Mengenai siklus pergantian musim pranata mangsa, saya dapat mengkonfirmasinya dengan mudah melalui kalender almanak dinding di rumah saya. Selain itu, sebagai bagian dari masyarakat Jawa yang juga berprofesi sebagai petani, pranata mangsa merupakan istilah yang tidak asing bagi saya.

Pranata mangsa merupakan kalender musim yang umum digunakan oleh masyarakat Jawa. Meskipun lebih dikenal sebagai panduan untuk bercocok tanam, namun dalam praktik yang dilakukan oleh masyarakat di desa saya dan sekitarnya, pranata mangsa juga digunakan untuk panduan aktivitas lainnya seperti membangun rumah, menikah, memotong bambu dan kayu serta ada beberapa warga yang menggunakannya untuk mengetahui watak anak yang baru dilahirkan.

Sejarah pranata mangsa

Pengetahuan mengenai siklus musim pranata mangsa ditemukan dan digunakan oleh masyarakat Jawa sejak dahulu kala. Mereka kemudian mewariskannya melalui tradisi lisan seperti pitutur, wejangan dan nasihat. 

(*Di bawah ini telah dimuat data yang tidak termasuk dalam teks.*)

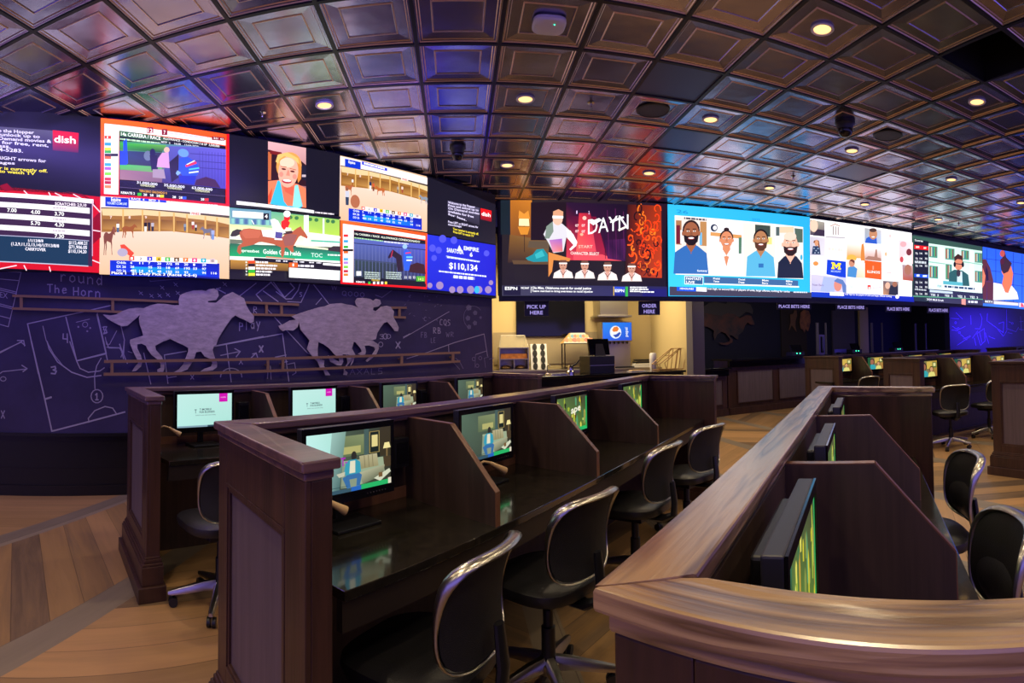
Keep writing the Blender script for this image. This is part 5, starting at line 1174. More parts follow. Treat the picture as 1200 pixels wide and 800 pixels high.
# ------------------------------------------------------------------ office chairs
def back_pt(u, v, d=0.0):
    """u -1..1 across, v 0..1 up; d = offset forward"""
    w = .222 - .018 * (1 - v) ** 2 - .012 * v
    x = w * u; y = -.225 - .045 * v + .030 * math.sin(v * PI) + .055 * u * u - .03 * max(0, v - .8) * 5 * .3
    return Vector((x, y + d, .512 + .335 * v))
def sq_ring(r, n=40, e=4.6):
    out = []
    for k in range(n):
        g = 2 * PI * (k + .5) / n; c, s_ = math.cos(g), math.sin(g)
        k_ = (abs(c) ** e + abs(s_) ** e) ** (-1 / e); out.append((c * k_ * r, s_ * k_ * r))
    return out
def make_chair():
    t = thing('office_chair', 'office chair', 'chair')
    # seat cushion
    mb = MB(); n = 36; prof = ((.80, .425), (.97, .435), (1.0, .455), (.99, .478), (.90, .492), (.6, .497), (.3, .494))
    vs = []; fs = []
    for (r, z) in prof:
        for (u, v) in sq_ring(r, n, 3.2): vs.append((u * .225, .02 + v * .225, z - (.012 * (v ** 2) if v > 0 else 0)))
    for i in range(len(prof) - 1):
        for k in range(n): fs.append((i * n + k, i * n + (k + 1) % n, (i + 1) * n + (k + 1) % n, (i + 1) * n + k))
    fs += [tuple(reversed(range(n))), tuple((len(prof) - 1) * n + k for k in range(n))]
    mb.add(vs, fs, M['leather']); mb.build('seat', t, smooth=True)
    mb = MB().box(-.11, .11, -.10, .13, .385, .425, M['black']); mb.tube([(.10, .03, .40), (.17, .03, .40), (.20, .05, .40)], [.006, .006, .011], M['black'], 8); mb.build('tilt_mechanism', t, bevel=.008)
    # gas lift
    mb = MB().lathe([(.030, .10), (.030, .26), (.022, .265), (.022, .39)], M['black'], 18); mb.build('gas_lift', t, smooth=True)
    hub = MB().lathe([(.045, .075), (.05, .085), (.05, .115), (.034, .125)], M['silver'], 20); hub.build('base_hub', t, smooth=True)
    for k in range(5):
        g = 2 * PI * k / 5 + .35; d = Vector((math.cos(g), math.sin(g), 0)); c = Vector((-d.y, d.x, 0))
        mb = MB(); vs = []; fs = []
        secs = ((.03, .118, .024, .030), (.10, .112, .022, .026), (.20, .092, .018, .020), (.275, .078, .015, .014), (.295, .074, .010, .010))
        for (r, z, w, h) in secs:
            p = d * r
            for (a, b) in ((-w, -h), (w, -h), (w * 1.0, h * .2), (w * .55, h * .8), (-w * .55, h * .8), (-w * 1.0, h * .2)): vs.append(p + c * a + Vector((0, 0, z + b)))
        for i in range(len(secs) - 1):
            for q in range(6): fs.append((i * 6 + q, i * 6 + (q + 1) % 6, (i + 1) * 6 + (q + 1) % 6, (i + 1) * 6 + q))
        fs += [tuple(range(6)), tuple((len(secs) - 1) * 6 + q for q in reversed(range(6)))]
        mb.add(vs, fs, M['silver']); leg = mb.build('leg', t, smooth=True)
        mb = MB(); o = d * .272
        mb.tube([o + Vector((0, 0, .05)), o + Vector((0, 0, .074))], .007, M['black'], 8)
        for sg in (-1, 1):
            q = o + c * (.014 * sg) - d * .006
            ring = [(q + c * (.009 * s2), s2) for s2 in (-1, 1)]
            vs = []; 
            for (pp, s2) in ring:
                for a in range(16): vs.append(pp + d * (math.cos(2 * PI * a / 16) * .026) + Vector((0, 0, .0262 + math.sin(2 * PI * a / 16) * .026)))
            mb.add(vs, [(a, (a + 1) % 16, 16 + (a + 1) % 16, 16 + a) for a in range(16)] + [tuple(reversed(range(16))), tuple(range(16, 32))], M['black'])
        mb.build('caster', leg, smooth=True)
    # backrest: padded front, mesh rear
    for nm, rings, m, dd in (('backrest', (0.0, .25, .5, .75, .93), 'leather', .012), ('back_mesh', (0.0, .25, .5, .75, .93), 'mesh', -.008)):
        mb = MB(); vs = []; fs = []; n = 40
        for r in rings:
            if r == 0: vs.append(back_pt(0, .5, dd * 1.2)); continue
            for (u, v) in sq_ring(r, n): vs.append(back_pt(u, .5 + .5 * v, dd * (1.15 - .9 * r * r)))
        for k in range(n): fs.append((0, 1 + k, 1 + (k + 1) % n))
        for i in range(len(rings) - 2):
            a, b = 1 + i * n, 1 + (i + 1) * n
            for k in range(n): fs.append((a + k, a + (k + 1) % n, b + (k + 1) % n, b + k))
        mb.add(vs, fs, M[m]); mb.build(nm, t, smooth=True)
    # lumbar pad
    mb = MB(); vs = []; fs = []; n = 30
    for r, dd in ((0, .034), (.4, .032), (.75, .026), (1.0, .010)):
        if r == 0: vs.append(back_pt(0, .32, dd)); continue
        for (u, v) in sq_ring(r, n, 2.4): vs.append(back_pt(u * .78, .32 + .26 * v, dd))
    for k in range(n): fs.append((0, 1 + k, 1 + (k + 1) % n))
    for i in range(2):
        a, b = 1 + i * n, 1 + (i + 1) * n
        for k in range(n): fs.append((a + k, a + (k + 1) % n, b + (k + 1) % n, b + k))
    mb.add(vs, fs, M['leather']); mb.build('lumbar_pad', t, smooth=True)
    # silver frame, wide along the top and shoulders
    ring = sq_ring(.97, 56); pts = [back_pt(u, .5 + .5 * v) for u, v in ring]
    rad = [.0065 + .011 * max(0, min(1, (v + .15) / .9)) for u, v in ring]
    vs = []; fs = []; N = len(pts)
    for i, p in enumerate(pts):
        tdir = (pts[(i + 1) % N] - pts[i - 1]).normalized(); fwd = Vector((0, 1, 0)); fwd = (fwd - tdir * fwd.dot(tdir)).normalized(); c = tdir.cross(fwd)
        for q in range(10):
            g = 2 * PI * q / 10; vs.append(p + fwd * (math.cos(g) * (rad[i] * 1.25)) + c * (math.sin(g) * rad[i] * .62))
    for i in range(N):
        for q in range(10): fs.append((i * 10 + q, i * 10 + (q + 1) % 10, ((i + 1) % N) * 10 + (q + 1) % 10, ((i + 1) % N) * 10 + q))
    MB().add(vs, fs, M['silver']).build('back_frame', t, smooth=True)
    # bar joining seat and back
    mb = MB(); mb.tube([(0, -.06, .40), (0, -.20, .40), (0, -.262, .43), (0, -.268, .50), (0, -.255, .62)], [.022, .022, .02, .018, .014], M['black'], 10, flat=1.6); mb.build('back_support', t, smooth=True)
    return t
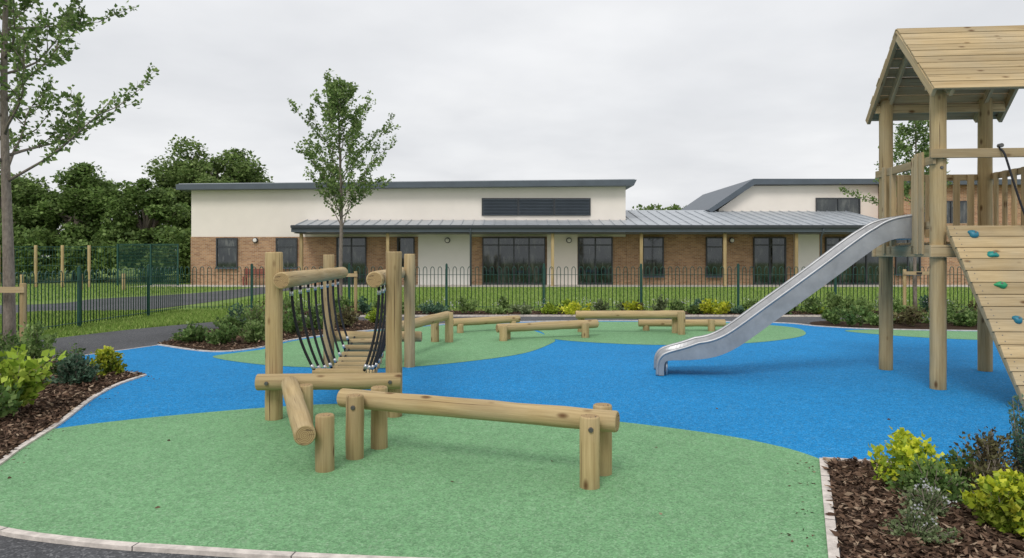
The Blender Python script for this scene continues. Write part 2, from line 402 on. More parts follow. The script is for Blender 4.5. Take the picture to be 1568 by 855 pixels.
edging('kerb_edging',[(-6.0,18.15),(-3,18.45),(4,18.5),(9,18.4),(16.5,18.25)],0.05,0.05)
def chips(poly,n,box=None,L=(0.02,0.06)):
    q=sample(poly,n,box); C=np.column_stack([q,rng.uniform(0.022,0.055,n)])
    a=rng.uniform(0,6.28,n); AX=np.column_stack([np.cos(a),np.sin(a),rng.normal(0,.28,n)])
    leaves('bark_chips',C,AX,rng.uniform(*L,n),0.2,M_CHIP,flat=0.5)
chips(bedR,22000,(1.2,5,3.2,5.6),(0.018,0.075))
chips(bedL,20000,(-7.2,-3.7,5,11),(0.025,0.08))
chips(bedM,6000,None,(0.03,0.08))
chips(bedB,8000,None,(0.03,0.08))
n=34; q=np.column_stack([rng.uniform(0,1,n),np.abs(rng.normal(0,.08,n))+.04])
C=np.column_stack([2.39-.77*q[:,0]-q[:,1],5.5-1.75*q[:,0]+q[:,1]*.4,np.full(n,.02)])
C2=np.array([[left_k[i][0]+abs(random.gauss(0,.12))+.05,left_k[i][1],.02] for i in rng.integers(0,len(left_k),40)])
C=np.vstack([C,C2]); a=rng.uniform(0,6.28,len(C))
leaves('bark_chips',C,np.column_stack([np.cos(a),np.sin(a),np.full(len(C),.03)]),rng.uniform(.012,.035,len(C)),.25,M_CHIP,flat=.5)

def blades(poly,n,h):
    q=sample(poly,n); a=rng.uniform(0,6.28,n); hh=rng.uniform(h*.5,h,n)
    C=np.column_stack([q,np.full(n,0.0)]); w=0.009+hh*0.06
    d=np.column_stack([np.cos(a),np.sin(a),np.zeros(n)])*w[:,None]
    tip=C+np.column_stack([rng.normal(0,.3,n)*hh,rng.normal(0,.3,n)*hh,hh])
    npmesh('grass',np.stack([C-d,C+d,tip],axis=1),3,M_BLADE)
blades([(-9.6,11.5),(-8.7,13.8),(-8.0,15.6),(-6.8,17.4),(-5.8,18.3),(-6.4,20.1),(-9.4,20.4),(-13,20),(-16,14)],55000,0.075)
blades([(-9.3,20.1),(17,20.1),(22,35),(-9.3,35)],70000,0.075)
blades([(-40,24),(-17,23.5),(-13.4,30),(-12.6,35),(-24,37),(-50,37)],26000,0.10)

# ---------------------------------------------------------------- fence
def fence(p0,p1,name,post_at):
    b=MB(); p0=V(*p0,0);p1=V(*p1,0);d=p1-p0;L=d.length;d.normalize(); sp=0.105; n=int(L/sp/2)
    for i in range(n):
        q=p0+d*(i*2*sp+0.02); qq=q+d*sp
        pts=[q+V(0,0,.07),q+V(0,0,1.17)]
        for k in range(1,6):
            a=math.pi*k/6; pts.append(q+d*(sp/2*(1-math.cos(a)))+V(0,0,1.17+math.sin(a)*0.085))
        pts+=[qq+V(0,0,1.17),qq+V(0,0,.07)]
        b.tube(pts,0.0105,M_FENCE,seg=5)
    for z in (0.12,1.03): b.beam(p0+V(0,0,z),p1+V(0,0,z),0.035,0.012,M_FENCE)
    t=post_at
    while t<=L+0.01:
        q=p0+d*t; b.beam(q,q+V(0,0,1.32),0.06,0.06,M_FENCE,up=d); b.tube([q+V(0,0,1.32),q+V(0,0,1.35)],[0.028,0.012],M_FENCE,seg=8)
        t+=2.75
    b.obj(name,fixn=False)
fence((-9.25,20.3),(17.2,20.35),'metal_railing_fence',1.9)
fence((-9.7,10.2),(-9.25,20.3),'metal_railing_fence',0.0)
fence((-9.7,10.2),(-10.8,2.0),'metal_railing_fence',2.7)

# ---------------------------------------------------------------- balance beams
def balance_beam(p0,p1,r,posts,pr=0.066,bolts=()):
    b=MB(); b.log(p0,p1,r)
    for (x,y,h) in posts: b.log((x,y,0.0),(x,y,h),pr)
    for (x,y,z) in bolts: b.tube([(x,y,z),(x,y-.012,z)],[0.019,0.015],M_BOLT,seg=10)
    return b.obj('balance_beam')
balance_beam((-1.385,5.83,.44),(.735,5.00,.437),.075,[(-1.225,5.60,.505),(-1.09,5.90,.515),(.53,4.90,.50),(.655,5.20,.515)],.069,[(.53,4.83,.42),(-1.225,5.53,.42)])
balance_beam((-2.06,6.66,.40),(-1.47,5.10,.315),.078,[(-1.375,5.28,.425),(-1.875,6.52,.42)],.069)
balance_beam((-1.80,10.75,.49),(-1.17,13.1,.49),.082,[(-1.14,13.02,.555),(-1.40,13.06,.47),(-1.70,10.55,.50)],.075)
balance_beam((-1.2,14.5,.23),(.15,15.3,.23),.078,[(-1.05,14.55,.2),(0.02,15.2,.2)],.07)
balance_beam((-.28,13.3,.235),(1.66,14.0,.255),.082,[(-.16,13.2,.30),(-.10,13.5,.29),(1.40,13.72,.30)],.075)
balance_beam((1.30,14.65,.375),(3.44,14.35,.40),.082,[(1.42,14.75,.36),(3.36,14.25,.47),(3.30,14.5,.44)],.075)
balance_beam((2.64,15.0,.17),(4.42,14.9,.18),.075,[(2.8,15.0,.15),(4.12,14.86,.26),(4.2,15.1,.2)],.07)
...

Selain itu, berbagai pengetahuan tersebut juga berhasil tercatat oleh kalangan bangsawan pada abad ke-18 melalui Kitab Primbon dan serat (tulisan) lainnya. Karya-karya itulah yang saat ini menjadi panduan oleh sebagian masyarakat Jawa sebagai rujukan.  

Salah satu karya tulis bangsawan Jawa mengenai pranata mangsa yakni Kitab Primbon Qomarrulsyamsi Adammakna yang dihimpun oleh Ir. Wibatsu Harianto Soembogo dan R W Radya Soembogo dengan tulisan asli milik Kanjeng Pangeran Harya Tjakraningrat. Di dalam primbon tersebut dijelaskan bahwa  pranata mangsa bukanlah hal yang baru bagi masyarakat Jawa.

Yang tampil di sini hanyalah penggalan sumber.